### WRITTEN INSTRUCTION:
Output the lines below exactly, please, from the first line until the line with "R = math.radians", counting both.

### DATA SEGMENT:
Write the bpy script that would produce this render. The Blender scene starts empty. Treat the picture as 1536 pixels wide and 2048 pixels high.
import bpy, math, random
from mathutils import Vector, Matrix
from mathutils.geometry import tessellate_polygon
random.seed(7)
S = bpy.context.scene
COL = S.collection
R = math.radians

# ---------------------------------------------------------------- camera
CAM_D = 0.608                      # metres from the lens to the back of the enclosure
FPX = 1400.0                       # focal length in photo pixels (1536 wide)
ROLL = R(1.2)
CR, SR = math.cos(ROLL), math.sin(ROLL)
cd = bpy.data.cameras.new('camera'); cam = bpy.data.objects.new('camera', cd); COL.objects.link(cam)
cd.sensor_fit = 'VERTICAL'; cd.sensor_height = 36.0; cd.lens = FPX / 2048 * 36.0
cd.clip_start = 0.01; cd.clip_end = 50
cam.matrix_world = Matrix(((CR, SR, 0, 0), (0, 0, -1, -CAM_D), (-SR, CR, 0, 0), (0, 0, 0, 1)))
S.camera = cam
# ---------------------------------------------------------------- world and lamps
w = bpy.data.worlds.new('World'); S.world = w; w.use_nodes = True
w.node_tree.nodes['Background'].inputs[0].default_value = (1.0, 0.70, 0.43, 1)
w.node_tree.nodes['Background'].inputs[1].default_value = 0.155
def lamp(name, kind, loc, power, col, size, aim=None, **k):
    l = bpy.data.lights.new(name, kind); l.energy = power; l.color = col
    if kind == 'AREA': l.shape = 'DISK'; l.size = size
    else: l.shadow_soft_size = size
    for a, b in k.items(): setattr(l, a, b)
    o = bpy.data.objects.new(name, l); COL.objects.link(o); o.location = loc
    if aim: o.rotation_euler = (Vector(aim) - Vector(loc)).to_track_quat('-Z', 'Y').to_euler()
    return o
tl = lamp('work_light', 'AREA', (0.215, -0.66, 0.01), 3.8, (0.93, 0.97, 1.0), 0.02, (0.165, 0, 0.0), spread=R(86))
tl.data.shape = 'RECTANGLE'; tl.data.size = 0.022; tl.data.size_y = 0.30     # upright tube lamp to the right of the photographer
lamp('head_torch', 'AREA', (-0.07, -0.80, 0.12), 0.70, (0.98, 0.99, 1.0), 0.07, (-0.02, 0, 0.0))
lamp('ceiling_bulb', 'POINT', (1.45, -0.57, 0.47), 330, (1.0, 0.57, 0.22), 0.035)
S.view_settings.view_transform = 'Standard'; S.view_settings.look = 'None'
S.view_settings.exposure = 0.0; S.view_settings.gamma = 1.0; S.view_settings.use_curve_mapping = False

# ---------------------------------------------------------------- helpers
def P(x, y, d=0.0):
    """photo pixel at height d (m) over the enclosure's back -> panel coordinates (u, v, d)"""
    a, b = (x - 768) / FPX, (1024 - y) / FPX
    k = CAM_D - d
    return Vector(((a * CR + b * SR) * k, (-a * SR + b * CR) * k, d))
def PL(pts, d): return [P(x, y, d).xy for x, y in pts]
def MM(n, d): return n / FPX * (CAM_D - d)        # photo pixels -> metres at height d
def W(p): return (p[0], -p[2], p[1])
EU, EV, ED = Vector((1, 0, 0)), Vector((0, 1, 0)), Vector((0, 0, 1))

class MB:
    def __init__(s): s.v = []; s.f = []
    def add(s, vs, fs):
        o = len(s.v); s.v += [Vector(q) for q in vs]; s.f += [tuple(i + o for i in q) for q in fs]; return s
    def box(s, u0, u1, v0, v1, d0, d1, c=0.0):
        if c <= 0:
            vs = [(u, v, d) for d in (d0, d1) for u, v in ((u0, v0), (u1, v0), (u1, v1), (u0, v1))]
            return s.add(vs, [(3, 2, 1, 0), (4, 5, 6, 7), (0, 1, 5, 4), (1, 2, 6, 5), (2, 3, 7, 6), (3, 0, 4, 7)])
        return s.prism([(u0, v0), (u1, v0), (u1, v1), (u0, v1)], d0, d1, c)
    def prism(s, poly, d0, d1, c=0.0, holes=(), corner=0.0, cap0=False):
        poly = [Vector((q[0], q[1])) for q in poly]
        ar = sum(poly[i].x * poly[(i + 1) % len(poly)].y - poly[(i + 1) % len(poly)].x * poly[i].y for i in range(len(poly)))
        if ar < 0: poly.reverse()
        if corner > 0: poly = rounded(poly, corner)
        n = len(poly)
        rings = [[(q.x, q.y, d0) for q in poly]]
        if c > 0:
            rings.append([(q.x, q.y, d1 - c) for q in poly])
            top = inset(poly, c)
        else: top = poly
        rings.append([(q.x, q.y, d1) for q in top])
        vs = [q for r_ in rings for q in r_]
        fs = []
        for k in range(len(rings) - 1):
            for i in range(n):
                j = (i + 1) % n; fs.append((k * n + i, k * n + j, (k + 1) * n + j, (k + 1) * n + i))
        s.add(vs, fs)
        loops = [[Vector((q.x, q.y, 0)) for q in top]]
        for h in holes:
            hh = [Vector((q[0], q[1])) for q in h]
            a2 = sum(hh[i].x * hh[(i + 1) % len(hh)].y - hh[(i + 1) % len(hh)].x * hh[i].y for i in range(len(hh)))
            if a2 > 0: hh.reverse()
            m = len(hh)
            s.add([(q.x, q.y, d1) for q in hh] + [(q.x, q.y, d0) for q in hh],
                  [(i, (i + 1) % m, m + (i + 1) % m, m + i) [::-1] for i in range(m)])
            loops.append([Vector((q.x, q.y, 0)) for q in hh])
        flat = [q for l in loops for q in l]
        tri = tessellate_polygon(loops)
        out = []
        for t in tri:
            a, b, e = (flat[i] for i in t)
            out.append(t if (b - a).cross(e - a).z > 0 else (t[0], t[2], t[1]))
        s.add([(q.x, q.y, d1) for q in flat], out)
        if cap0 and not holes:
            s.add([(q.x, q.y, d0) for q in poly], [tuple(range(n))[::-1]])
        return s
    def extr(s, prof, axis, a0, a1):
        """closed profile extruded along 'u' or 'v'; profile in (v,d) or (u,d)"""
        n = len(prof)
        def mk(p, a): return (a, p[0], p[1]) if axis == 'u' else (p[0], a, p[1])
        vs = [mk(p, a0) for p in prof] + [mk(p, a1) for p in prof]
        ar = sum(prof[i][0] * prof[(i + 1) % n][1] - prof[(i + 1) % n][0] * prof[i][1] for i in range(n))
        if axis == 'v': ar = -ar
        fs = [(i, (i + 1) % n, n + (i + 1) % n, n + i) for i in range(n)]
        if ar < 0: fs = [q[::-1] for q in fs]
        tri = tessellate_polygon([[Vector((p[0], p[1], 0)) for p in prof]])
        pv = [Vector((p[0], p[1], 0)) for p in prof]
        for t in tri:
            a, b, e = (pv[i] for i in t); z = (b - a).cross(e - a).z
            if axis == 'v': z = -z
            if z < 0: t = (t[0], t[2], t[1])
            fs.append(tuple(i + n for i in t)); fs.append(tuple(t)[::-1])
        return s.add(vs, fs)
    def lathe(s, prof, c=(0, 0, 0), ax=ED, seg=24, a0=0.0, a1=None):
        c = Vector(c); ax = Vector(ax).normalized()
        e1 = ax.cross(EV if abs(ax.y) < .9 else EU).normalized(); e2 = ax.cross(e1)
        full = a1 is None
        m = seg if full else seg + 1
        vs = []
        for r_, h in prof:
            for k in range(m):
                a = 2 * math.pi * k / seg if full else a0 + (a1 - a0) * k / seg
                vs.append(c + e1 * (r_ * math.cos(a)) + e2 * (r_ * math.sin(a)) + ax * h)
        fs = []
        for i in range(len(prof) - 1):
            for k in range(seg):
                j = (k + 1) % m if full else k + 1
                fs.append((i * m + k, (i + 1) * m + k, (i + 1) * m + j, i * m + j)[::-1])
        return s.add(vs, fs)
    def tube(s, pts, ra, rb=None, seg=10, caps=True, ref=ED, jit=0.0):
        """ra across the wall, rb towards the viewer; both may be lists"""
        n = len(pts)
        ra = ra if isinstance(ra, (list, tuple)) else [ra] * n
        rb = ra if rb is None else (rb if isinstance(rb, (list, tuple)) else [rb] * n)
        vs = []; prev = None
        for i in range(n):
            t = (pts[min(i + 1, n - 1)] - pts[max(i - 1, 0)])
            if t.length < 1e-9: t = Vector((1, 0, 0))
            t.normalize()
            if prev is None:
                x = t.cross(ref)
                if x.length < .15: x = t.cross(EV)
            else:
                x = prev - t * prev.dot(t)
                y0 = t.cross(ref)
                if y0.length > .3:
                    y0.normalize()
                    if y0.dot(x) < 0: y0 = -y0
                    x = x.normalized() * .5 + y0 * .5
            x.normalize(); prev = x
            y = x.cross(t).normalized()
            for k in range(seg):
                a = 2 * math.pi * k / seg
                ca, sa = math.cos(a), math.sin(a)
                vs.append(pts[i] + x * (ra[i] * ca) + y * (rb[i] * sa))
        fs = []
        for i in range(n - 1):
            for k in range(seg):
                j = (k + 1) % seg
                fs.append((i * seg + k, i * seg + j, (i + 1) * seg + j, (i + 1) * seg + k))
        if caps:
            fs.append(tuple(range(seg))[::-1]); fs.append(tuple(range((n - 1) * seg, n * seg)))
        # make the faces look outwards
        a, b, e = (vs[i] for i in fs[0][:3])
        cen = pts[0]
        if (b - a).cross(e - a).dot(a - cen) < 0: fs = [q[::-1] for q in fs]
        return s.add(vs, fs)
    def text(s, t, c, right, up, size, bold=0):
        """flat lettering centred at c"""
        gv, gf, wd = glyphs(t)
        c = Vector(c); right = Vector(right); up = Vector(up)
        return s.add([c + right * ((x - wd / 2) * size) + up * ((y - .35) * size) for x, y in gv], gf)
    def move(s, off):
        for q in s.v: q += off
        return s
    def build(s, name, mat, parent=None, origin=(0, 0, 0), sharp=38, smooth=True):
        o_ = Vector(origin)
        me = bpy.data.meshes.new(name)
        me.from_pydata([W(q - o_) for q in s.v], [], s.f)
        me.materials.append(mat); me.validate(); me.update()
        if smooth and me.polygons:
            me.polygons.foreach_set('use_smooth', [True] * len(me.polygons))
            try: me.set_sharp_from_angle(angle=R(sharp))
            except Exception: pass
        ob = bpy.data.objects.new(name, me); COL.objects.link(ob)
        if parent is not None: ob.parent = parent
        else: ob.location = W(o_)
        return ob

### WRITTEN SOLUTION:
Write the bpy script that would produce this render. The Blender scene starts empty. Treat the picture as 1536 pixels wide and 2048 pixels high.
import bpy, math, random
from mathutils import Vector, Matrix
from mathutils.geometry import tessellate_polygon
random.seed(7)
S = bpy.context.scene
COL = S.collection
R = math.radians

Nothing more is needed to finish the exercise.